THE CONCRETE SINK: HOW ACCRA’S SPATIAL PLANNING DEFICIT FUELS ITS ANNUAL FLOOD CRISIS
By Ekua Eguakun Esq.,
Every year, between May and July, the headlines across Ghana read with a devastating familiarity: lives lost, properties submerged, commercial hubs paralyzed, and millions of cedis in capital washed away. 
To the casual observer, Accra’s perennial flooding is a natural disaster driven purely by the intensity of West African torrential rains however as a legal practitioner dealing directly with land law and land disputes I see a far more reality of negligence and systemic failure; Accra’s flooding crisis is not an act of God. It is a man-made crisis manufactured by a chronic deficit in spatial planning, systemic non-compliance with the Land Use and Spatial Planning Act, 2016 (Act 925), and the unregulated expansion of our built environment.
To understand why the capital city, submerge with every heavy downpour, we must look past the clogged drains and analyze the structural failure of our spatial layout
1. Building on the Waterways
The fundamental rule of hydrology is simple: water will always find its path. Yet, across Greater Accra, physical structures sit directly inside that path. Under Act 925, the Land Use and Spatial Planning Authority is mandated to protect ecological buffers, green belts, and natural floodplains from human encroachment. On the ground, however, an administrative vacuum has allowed rapid unzoned development to overtake vital wetlands.
During the dry season, landowners sell off these cheap, dried-up swamp zones to eager developers. Because many peripheral areas completely lack a proper zoning scheme, developers build massive warehouses, residential estates, and commercial structures without realizing they are plugging a natural drain. When the rainy season peaks, these buildings act as concrete dams, forcing stormwater backward into local communities and creating instant, catastrophic flash floods.
2. The Loss of the “Sponge”: Hyper-Concrete Urbanization
A healthy city requires a balance between porous green surfaces that absorb water and concrete surfaces that repel it. Over the last two decades, Accra has transformed into a massive concrete sink. Due to the lack of strict enforcement of spatial green-space ratios by local Municipal and District Assemblies residential yards, parks, and natural vegetation have been systematically replaced by paving blocks, asphalt, and concrete foundations. In prime, high-density residential and commercial hubs nearly 100% of rainwater becomes instant surface runoff. Millions of gallons of water rush over paved compounds
and race into a municipal drainage network that was engineered decades ago for a fraction of the current urban population. The math is simple: the volume of runoff vastly outstrips the volumetric capacity of the drains, leading to immediate overflow.

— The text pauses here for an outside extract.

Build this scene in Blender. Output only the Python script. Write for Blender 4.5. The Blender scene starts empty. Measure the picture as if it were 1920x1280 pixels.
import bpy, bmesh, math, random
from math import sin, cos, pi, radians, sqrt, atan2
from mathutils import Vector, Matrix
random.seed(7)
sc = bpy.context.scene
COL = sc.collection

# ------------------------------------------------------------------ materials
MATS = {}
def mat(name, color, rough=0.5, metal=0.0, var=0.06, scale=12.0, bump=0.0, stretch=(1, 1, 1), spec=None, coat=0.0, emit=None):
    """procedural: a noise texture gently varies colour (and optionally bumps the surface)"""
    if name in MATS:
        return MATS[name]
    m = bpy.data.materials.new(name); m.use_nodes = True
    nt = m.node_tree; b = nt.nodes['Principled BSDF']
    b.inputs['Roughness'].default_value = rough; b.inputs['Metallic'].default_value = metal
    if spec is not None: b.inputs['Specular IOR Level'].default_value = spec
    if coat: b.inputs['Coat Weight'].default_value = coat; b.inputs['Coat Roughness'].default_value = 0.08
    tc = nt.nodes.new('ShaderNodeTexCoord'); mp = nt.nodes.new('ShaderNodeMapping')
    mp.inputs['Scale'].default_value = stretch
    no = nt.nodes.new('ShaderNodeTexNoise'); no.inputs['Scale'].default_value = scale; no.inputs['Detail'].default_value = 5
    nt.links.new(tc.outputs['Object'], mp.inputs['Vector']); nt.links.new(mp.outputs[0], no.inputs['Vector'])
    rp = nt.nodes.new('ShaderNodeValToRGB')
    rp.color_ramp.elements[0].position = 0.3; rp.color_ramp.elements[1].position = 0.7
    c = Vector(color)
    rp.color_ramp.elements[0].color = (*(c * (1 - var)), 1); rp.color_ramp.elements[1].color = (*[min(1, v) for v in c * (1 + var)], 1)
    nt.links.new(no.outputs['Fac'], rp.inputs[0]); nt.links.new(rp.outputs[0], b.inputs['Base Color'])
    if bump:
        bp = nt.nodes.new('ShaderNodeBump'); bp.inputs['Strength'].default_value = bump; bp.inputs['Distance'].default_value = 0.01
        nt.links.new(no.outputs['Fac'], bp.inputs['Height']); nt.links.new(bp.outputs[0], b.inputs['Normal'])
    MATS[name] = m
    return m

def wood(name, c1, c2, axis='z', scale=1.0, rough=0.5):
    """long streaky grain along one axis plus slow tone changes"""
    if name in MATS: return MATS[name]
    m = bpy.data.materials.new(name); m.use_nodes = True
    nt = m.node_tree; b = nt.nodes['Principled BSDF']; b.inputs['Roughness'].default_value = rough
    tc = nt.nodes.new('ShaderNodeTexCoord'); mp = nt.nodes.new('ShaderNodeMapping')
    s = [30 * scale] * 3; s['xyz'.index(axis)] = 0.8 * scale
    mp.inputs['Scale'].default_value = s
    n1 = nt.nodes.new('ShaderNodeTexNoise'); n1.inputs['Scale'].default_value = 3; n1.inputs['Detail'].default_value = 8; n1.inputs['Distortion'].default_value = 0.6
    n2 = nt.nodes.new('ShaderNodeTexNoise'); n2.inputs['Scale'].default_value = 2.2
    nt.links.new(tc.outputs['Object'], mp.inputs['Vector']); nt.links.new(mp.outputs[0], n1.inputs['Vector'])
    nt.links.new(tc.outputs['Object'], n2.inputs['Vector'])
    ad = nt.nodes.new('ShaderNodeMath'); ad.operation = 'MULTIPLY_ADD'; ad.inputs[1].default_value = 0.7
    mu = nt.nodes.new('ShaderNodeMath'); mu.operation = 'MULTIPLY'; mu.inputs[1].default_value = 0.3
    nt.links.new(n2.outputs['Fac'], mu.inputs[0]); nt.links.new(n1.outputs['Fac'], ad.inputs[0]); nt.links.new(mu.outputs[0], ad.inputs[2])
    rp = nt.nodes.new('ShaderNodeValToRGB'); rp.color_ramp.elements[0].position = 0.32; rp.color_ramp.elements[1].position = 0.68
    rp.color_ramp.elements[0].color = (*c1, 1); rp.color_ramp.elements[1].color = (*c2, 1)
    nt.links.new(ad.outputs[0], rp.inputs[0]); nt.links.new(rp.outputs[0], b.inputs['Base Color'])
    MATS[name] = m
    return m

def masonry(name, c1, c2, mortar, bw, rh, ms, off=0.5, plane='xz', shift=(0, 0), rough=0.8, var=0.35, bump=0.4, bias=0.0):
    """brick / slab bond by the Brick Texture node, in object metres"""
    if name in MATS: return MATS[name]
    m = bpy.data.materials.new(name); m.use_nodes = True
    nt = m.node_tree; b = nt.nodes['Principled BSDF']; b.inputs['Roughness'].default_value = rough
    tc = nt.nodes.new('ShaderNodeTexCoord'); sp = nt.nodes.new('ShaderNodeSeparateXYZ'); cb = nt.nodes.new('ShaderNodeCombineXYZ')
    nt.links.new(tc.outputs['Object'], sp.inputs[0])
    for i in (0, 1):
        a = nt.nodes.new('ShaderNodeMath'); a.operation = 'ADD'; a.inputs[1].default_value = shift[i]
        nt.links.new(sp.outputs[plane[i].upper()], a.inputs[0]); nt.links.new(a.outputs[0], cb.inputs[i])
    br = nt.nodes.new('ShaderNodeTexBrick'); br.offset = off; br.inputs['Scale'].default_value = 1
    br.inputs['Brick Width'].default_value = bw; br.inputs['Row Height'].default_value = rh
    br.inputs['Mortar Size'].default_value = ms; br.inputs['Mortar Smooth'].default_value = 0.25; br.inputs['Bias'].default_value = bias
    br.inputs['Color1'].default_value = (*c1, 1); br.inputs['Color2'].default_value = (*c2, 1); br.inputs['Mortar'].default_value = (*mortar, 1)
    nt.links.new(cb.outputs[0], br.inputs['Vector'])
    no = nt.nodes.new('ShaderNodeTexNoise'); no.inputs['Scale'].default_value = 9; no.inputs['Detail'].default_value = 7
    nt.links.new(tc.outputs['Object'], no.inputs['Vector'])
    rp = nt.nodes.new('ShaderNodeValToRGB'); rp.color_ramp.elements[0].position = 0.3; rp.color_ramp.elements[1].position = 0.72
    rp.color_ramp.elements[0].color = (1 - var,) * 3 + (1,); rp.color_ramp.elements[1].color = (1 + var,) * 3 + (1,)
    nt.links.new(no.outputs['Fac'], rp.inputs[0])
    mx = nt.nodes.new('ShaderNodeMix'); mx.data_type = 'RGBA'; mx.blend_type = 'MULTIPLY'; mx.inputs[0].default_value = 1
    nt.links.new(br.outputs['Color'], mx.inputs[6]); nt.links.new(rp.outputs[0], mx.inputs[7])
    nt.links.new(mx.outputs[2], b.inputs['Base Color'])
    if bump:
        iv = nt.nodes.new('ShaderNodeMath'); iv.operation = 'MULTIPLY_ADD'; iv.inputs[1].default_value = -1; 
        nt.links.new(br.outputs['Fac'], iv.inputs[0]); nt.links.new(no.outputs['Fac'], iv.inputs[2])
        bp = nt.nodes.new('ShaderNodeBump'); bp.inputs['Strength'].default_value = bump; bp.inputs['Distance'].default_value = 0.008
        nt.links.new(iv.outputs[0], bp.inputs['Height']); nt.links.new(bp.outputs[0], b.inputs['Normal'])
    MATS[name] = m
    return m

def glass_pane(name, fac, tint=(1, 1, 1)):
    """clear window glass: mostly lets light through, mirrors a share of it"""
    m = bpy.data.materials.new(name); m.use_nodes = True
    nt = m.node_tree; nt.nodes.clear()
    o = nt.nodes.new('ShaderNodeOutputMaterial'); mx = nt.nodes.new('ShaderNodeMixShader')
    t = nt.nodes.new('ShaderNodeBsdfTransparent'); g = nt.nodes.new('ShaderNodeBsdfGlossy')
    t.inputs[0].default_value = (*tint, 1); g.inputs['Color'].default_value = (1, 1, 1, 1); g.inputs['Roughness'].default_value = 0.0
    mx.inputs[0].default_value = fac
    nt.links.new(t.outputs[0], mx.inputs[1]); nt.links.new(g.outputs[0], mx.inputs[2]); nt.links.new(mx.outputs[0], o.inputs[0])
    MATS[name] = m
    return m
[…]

3. “Build First, Regularize Later”: The Permitting Collapse
Section 113 of Act 925 explicitly states that no physical development can commence without a written Development Permit from the local Municipal /District Assembly. If enforced, this law would act as a structural gatekeeper, preventing any illegal or dangerous building from scratching the soil.
Instead, the prevailing market culture in Accra is to bypass the local assembly entirely, build the structure, and wait to negotiate regularization fines later. Local authorities often turn a blind eye during the foundation stage, only launching enforcement actions after an asset is significantly complete. This reactive enforcement means that by the time an assembly notices a structure blocking a critical water channel—the building is already standing. Tearing it down requires heavy municipal budgets, legal battles, and political will that local assemblies rarely possess. Consequently, illegal, water-blocking structures remain standing for years, continuously endangering entire neighborhoods.
4. Fragmented Governance and the Lack of Master Planning
Accra’s urban sprawl has rapidly outpaced its administrative boundaries. Today, the capital is carved up into several independent Local Authorities, each managing its own zoning approvals.
This fragmentation prevents a cohesive, basin-wide flood management strategy. If an upstream local authority grants building permits in an unzoned valley without coordinating with the downstream authority, downstream communities pay the price in devastating floods. Without a single, unified, and digitally enforced master plan across the entire Greater Accra region, flood mitigation remains an exercise in futility
5. Moving Forward: The Legal and Structural Fix
We cannot engineer our way out of Accra’s floods purely by digging deeper concrete gutters or unblocking silted drains. True flood mitigation requires a return to the rule of law in our land administration.
a. Metropolitan, Municipal and District Assemblies must transition from passive “penalty collection” agencies to proactive enforcement authorities, utilizing drone technology and Geographic Information Systems mapping to stop unauthorized construction at the foundation stage.
b. Traditional stools, clans and families must be legally held to their fiduciary duties under Section 13 of the Land Act 2020, by penalizing sellers/venfors who knowingly sell designated ecological buffer zones to unsuspecting buyers.
c. Real estate investors must expand their due diligence. A clean Land Title Certificate only proves ownership; it does not protect your asset from being reclaimed by water or demolished by the state for blocking a waterway.
Conclusion
Until our spatial planning frameworks dictate our physical development—rather than our physical development overriding our planning frameworks, Accra will continue to wash away its economic gains with every passing storm.